Sequentially, the economy grew at an annualized rate of 1.7% (QoQ/SAAR), pulled up by a near 10% gain in commerce. Services grew 1% QoQ/SAAR, while mining posted a partial recovery of 3% following the -17% slump in 3Q. Using the 4Q25 activity levels for the whole of this year results in a carryover of 0.3%. The Imacec is in line with GDP growth of 2.3% during 2025, a tick below the 2.4% expectation from the BCCh’s analyst survey. National account data in March will likely bring revisions to the data. Non-mining, boosted by services and commerce, lifted the economy last year with growth of 2.8% (2.3% in 2024). While expectations for mining at the start of last year were upbeat, the sector faced significant supply challenges leading to a 2.0% contraction (+5.2% in 2024).

 

Our take: Recovering private sentiment amid record high terms-of-trade, will support activity dynamics this year.
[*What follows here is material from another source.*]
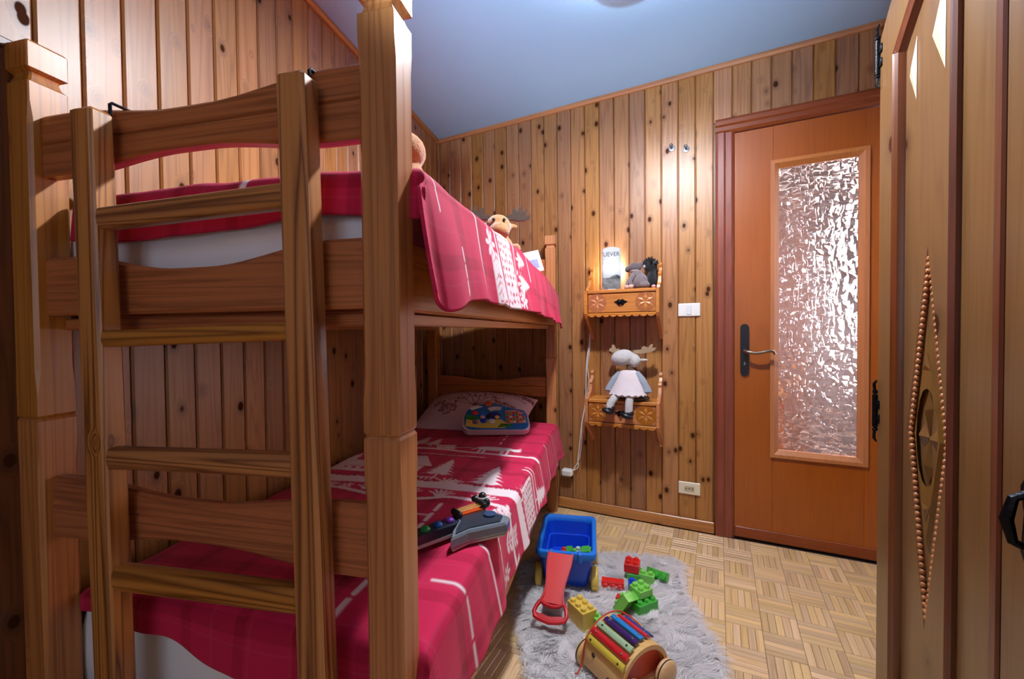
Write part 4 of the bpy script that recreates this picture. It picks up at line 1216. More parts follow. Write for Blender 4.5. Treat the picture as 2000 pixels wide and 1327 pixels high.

We expect GDP growth of 2.6%, implying a significant sequential acceleration compared to last year. We assume the mining sector will return to growth territory, while elevated copper prices consolidate investment dynamics. Average inflation below the 3% target, along with lower average interest rates and a gradual recovery of the labor market will sustain commerce dynamics. Business sentiment at the start of the year surged to 52 (+7pp from December; 50 = neutral), the highest level since early 2022. Excluding mining, business sentiment neared neutral levels. Consumer sentiment also jumped to the highest level since early 2019, pulled up the on-year economic outlook for the country (58 points, 50 = neutral). Separately, the stock of bank credit in the Chilean system rose nominally by 2.1% YoY in 4Q25, similar to the whole of 2025, implying a real credit decline that we expect to unwind in 2026 amid more favorable rates, inflation and sentiment. The Board of the BCCh acknowledged that inflation has fallen more swiftly than forecasted in the 4Q IPoM. We expect the Board to bring forward the final 25bp cut to the March meeting (from 3Q26 signaled in the 4Q IPoM). Thereafter, we expect the Board to embark on a wait-and-see period as improving medium-term domestic demand drivers confront growing short-term CPI drags (from CLP and global goods supply).